A friend's husband just up and left her after twenty-eight years of marriage. She had supported him emotionally and financially while he struggled as an artist, and a few years ago he hit it big. He then took up with a new woman, who didn't know him when he was struggling but knows him only as a wealthy, influential man. I believe the husband's behavior in leaving his wife is immoral: she was constantly there for him when he needed her; shouldn't he stick around for her now that she is older and needs him? Or is it morally acceptable for him to leave if he feels it would enhance his growth in life?
Accepted:
October 12, 2006

Comments

Oliver Leaman
October 12, 2006 (changed October 12, 2006) Permalink

Difficult, isn' t it? He obviously owes her a debt of gratitude, and the law will ensure that he cannot jettison his responsibilities towards her entirely, I suppose. He may feel that his relationship with her has run its course, that is the sort of thing that people say, and that he would like to start a new relationship with someone else. Is this immoral? I suppose our relationships with others do change over time, and even if we are grateful to people we are not obliged morally to remain in a relationship with them as a consequence. In fact, that very gratitude may serve to hasten the end of the relationship. What difference does marriage make? In contemporary Western society, not much for most people morally. A husband in the situation you describe who stayed with his wife would often be regarded as having performed a superrorgatory noble act, i.e. more than one would be entitled to expect.
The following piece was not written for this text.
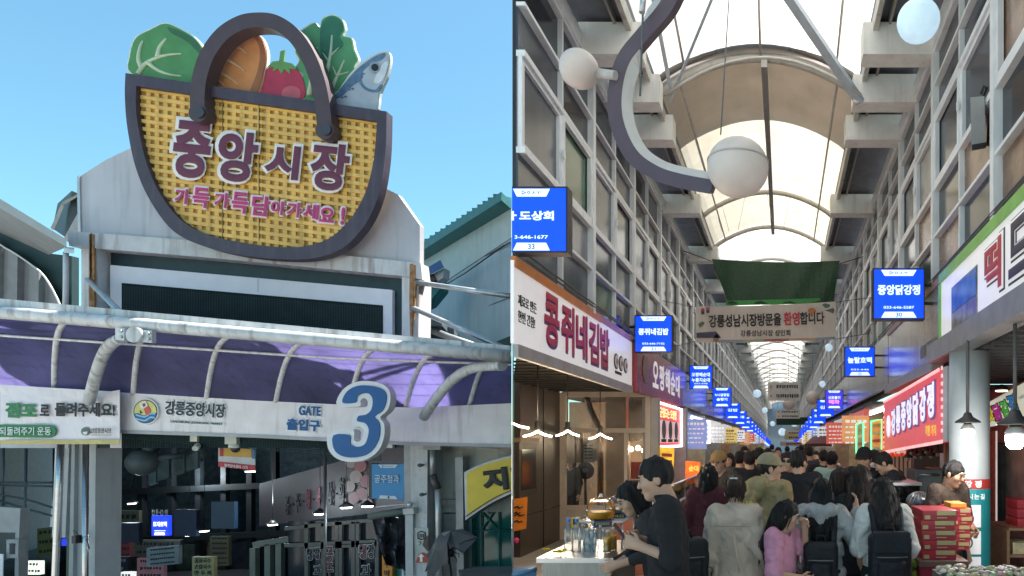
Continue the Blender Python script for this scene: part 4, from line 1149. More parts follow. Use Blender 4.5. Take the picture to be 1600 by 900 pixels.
BEAMS = [6.6, 7.9, 9.0, 10.1, 13.3, 16.8] + [20.2 + 3.4 * k for k in range(22)]
for side, s in SIDES.items():
    root, x, n, inn = s['root'], s['x'], s['n'], s['inner']
    for y in BEAMS:
        a, b = sorted((x, inn + n * .12))
        mb = MB()
        mb.box(a, b, y - .14, y + .14, 6.50, 6.53)
        mb.box(a, b, y - .14, y - .12, 6.53, 6.86)
        mb.box(a, b, y + .12, y + .14, 6.53, 6.86)
        mb.box(a, b, y - .14, y + .14, 6.86, 6.89)
        mb.box(inn + n * .10, inn + n * .12, y - .13, y + .1, 6.53, 6.86) if True else None
        mb.build('roof_beam', m_ibeam, root)

# roof: arches, membranes ---------------------------------------------------
rf = empty('arcade_roof', (-.4, 9.6, 0), 'white tensile membrane roof on curved steel arches over the alley', 'roof')
m_mem = mat('roof_membrane', (.5, .48, .45), .7, var=.12, scale=1.6, transl=.75)
m_mem2 = mat('cream_membrane', (.44, .395, .315), .7, var=.12, scale=1.6, transl=.6, speck=.05)
m_arch = mat('arch_steel', (.5, .48, .44), .45, var=.1, streak=.2)
xa, xb = -1.95, 1.18
def arch(t, y, z0=6.95, rise=.62, lift=0):
    return Vector((xa + (xb - xa) * t, y, z0 + rise * math.sin(PI * t) ** .8 + lift))
ys_ = [9.6, 14.8, 17.2] + [20.2 + 3.4 * k for k in range(22)]
for i, y in enumerate(ys_):
    r = .075 if i == 0 else .055
    MB().tube([arch(k / 16, y) for k in range(17)], r, 10).build('arch', m_arch, rf)
    if i and y > 19:                                                  # bow-string under every arch
        MB().tube([arch(0, y, lift=-.05), arch(1, y, lift=-.05)], .018, 6).build('tie_rod', m_arch, rf)
    if i + 1 < len(ys_):
        y1 = ys_[i + 1]
        mb = MB()
        for k in range(16):
            for q in range(3):
                f0, f1 = q / 3, (q + 1) / 3
                sg = lambda f: .09 - .10 * math.sin(PI * f)
                mb.poly([arch(k / 16, y + (y1 - y) * f0, lift=sg(f0)), arch((k + 1) / 16, y + (y1 - y) * f0, lift=sg(f0)), arch((k + 1) / 16, y + (y1 - y) * f1, lift=sg(f1)), arch(k / 16, y + (y1 - y) * f1, lift=sg(f1))])
        mb.build('membrane', m_mem2 if y < 17 else m_mem, rf, smooth=True)
        if y > 19:
            a, b = (.12, .55) if i % 2 else (.88, .45)
            MB().tube([arch(a, y), arch(b, y1)], .035, 6).build('cross_brace', m_arch, rf)
            MB().tube([arch(1 - a, y), arch(1 - b, y1)], .035, 6).build('cross_brace', m_arch, rf)
for t in (.12, .88):
    MB().tube([arch(t, y, lift=.0) for y in ys_[:3]], .02, 6).build('seam_cable', m_arch, rf)
MB().box(-.34, -.25, 9.5, 17.2, 7.36, 7.5).build('ridge_beam', mat('ridge_steel', (.34, .33, .32), .45, .4), rf)
for y in (14.8, 17.2):
    for k in range(1, 6):
        MB().tube([arch(k / 6, y, lift=-.06), arch(k / 6 + (.05 if k % 2 else -.05), y, z0=6.6, rise=.1)], .006, 4).build('hanger_wire', m_arch, rf)
# brown sheet added to shade the first bay of the membrane
mb = MB()
for k in range(16):
    for q in range(6):
        f0, f1 = 9.45 + q * .35, 9.45 + (q + 1) * .35
        mb.poly([arch(k / 16, f0, lift=.16), arch((k + 1) / 16, f0, lift=.16), arch((k + 1) / 16, f1, lift=.16), arch(k / 16, f1, lift=.16)])
tag(mb.build('added_shade_sheet', mat('shade_sheet_brown', (.36, .31, .29), .8, var=.2, speck=.25, transl=.5), None, smooth=True), 'brown sheet added over the roof to shade it behind the first arch', 'sheet')
# front tent
tn = empty('roof_tent', (-.4, 8, 6.9), 'tall white peaked membrane tent over the near end of the alley', 'roof')
mb = MB()
NX, NY = 16, 12
def tent(i, k):
    u = i / NX
    y = 9.5 - k * .95
    lift = 2.3 * (1 - abs(2 * u - 1) ** 1.4) * min(1, (9.5 - y) / 2.6) ** .8
    return (-2.15 + 3.6 * u, y, 7.02 + lift + .55 * math.sin(PI * u) ** .8 * max(0, 1 - (9.5 - y) / 1.2))
for i in range(NX):
    for k in range(NY):
        mb.poly([tent(i, k), tent(i + 1, k), tent(i + 1, k + 1), tent(i, k + 1)])
mb.build('membrane', m_mem, tn, smooth=True)
m_blu = mat('pale_blue_steel', (.42, .48, .55), .4, .2)
def tie(a, b, w, name='rafter'):
    MB().bar(P(*a), P(*b), w, w * .5).build(name, m_blu, tn)
tie((1344, 160, 8.9), (1215, -30, 7.9), .13)
tie((1046, 160, 8.9), (1124, -30, 7.9), .035)
for u_ in (3, 8, 13):
    MB().tube([Vector(tent(u_, k)) - Vector((0, 0, .03)) for k in range(NY)], .02, 6).build('membrane_seam', m_arch, tn)
tie((1048, 140, 8.8), (1010, -60, 7.6), .05)
MB().tube([P(1040 + 305 * k / 12, 108 - 18 * math.sin(PI * k / 12) + 40 * abs(k / 6 - 1) ** 2, 8.75) for k in range(13)], .02, 6).build('seam_hoop', m_arch, tn)
mb = MB().tube([arch(k / 16, 9.45, lift=.10) for k in range(17)], .05, 8)
mb.build('edge_gutter', mat('edge_dark', (.14, .13, .12), .6), tn)
MB().tube([P(1140, -20, 6.3), P(1126, 210, 5.0)], .006, 5).build('steel_cable', MATS['cable_grey'], tn)

# far end -----------------------------------------------------------------
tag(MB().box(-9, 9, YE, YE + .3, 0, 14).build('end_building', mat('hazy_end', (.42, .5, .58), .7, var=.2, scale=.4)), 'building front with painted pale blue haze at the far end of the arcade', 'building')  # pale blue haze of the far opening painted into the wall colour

# globes and the S-shaped lamp ---------------------------------------------
m_globe = mat('opal_globe', (.68, .6, .56), .45, var=.05, spec=.4)
m_globe2 = mat('opal_globe_bright', (.62, .76, .84), .25, var=.08, transl=.4, emit=.22)  # slight glow added to stand for skylight on the globe
m_band = mat('lamp_band_side', (.55, .54, .53), .45, var=.08)
m_bandp = mat('lamp_band_purple', (.1, .075, .1), .5, 0, var=.08)
sl_l = empty('curved_lamp', P(1030, 200, 4.8), 'large S curved grey band lamp with an opal globe at its end', 'lamp')
pts = spl([(1062, -40), (1040, 10), (1005, 52), (974, 92), (961, 140), (963, 190), (985, 240), (1020, 268), (1060, 282), (1112, 292)], 5)
path = [P(x, y, 4.75 + .25 * math.sin(i / len(pts) * 3)) for i, (x, y) in enumerate(pts)]
o1, i1 = [], []
for i, p in enumerate(path):
    t = (path[min(i + 1, len(path) - 1)] - path[max(i - 1, 0)]).normalized()
    nn = Vector((-t.z, 0, t.x)).normalized() * .055
    o1.append(p + nn); i1.append(p - nn)
mb = MB()
for i in range(len(path) - 1):                                        # flat band turned to face down, with an upright side
    a, b = path[i], path[i + 1]
    d_ = Vector((.02, .12, .05))
    mb.hexa([o1[i], i1[i], i1[i + 1], o1[i + 1]], [o1[i] + d_, i1[i] + d_, i1[i + 1] + d_, o1[i + 1] + d_])
mb.build('band', m_bandp, sl_l, smooth=False)
mb = MB()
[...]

Should marriage make a difference? From a moral point of view, I don't think so. It is a contract and all contracts may be broken, albeit at a cost. I depends very much on what the parties to the contract had in mind when they entered into it, from a moral point of view. People do change over time and laws recognize this by regulating the costs involved. He might well feel that if his wife's financial needs are attended to, then he is entitled to strike off in a new direction. It would be difficult to label his action praiseworthy, but morally tolerable probably just about describes it.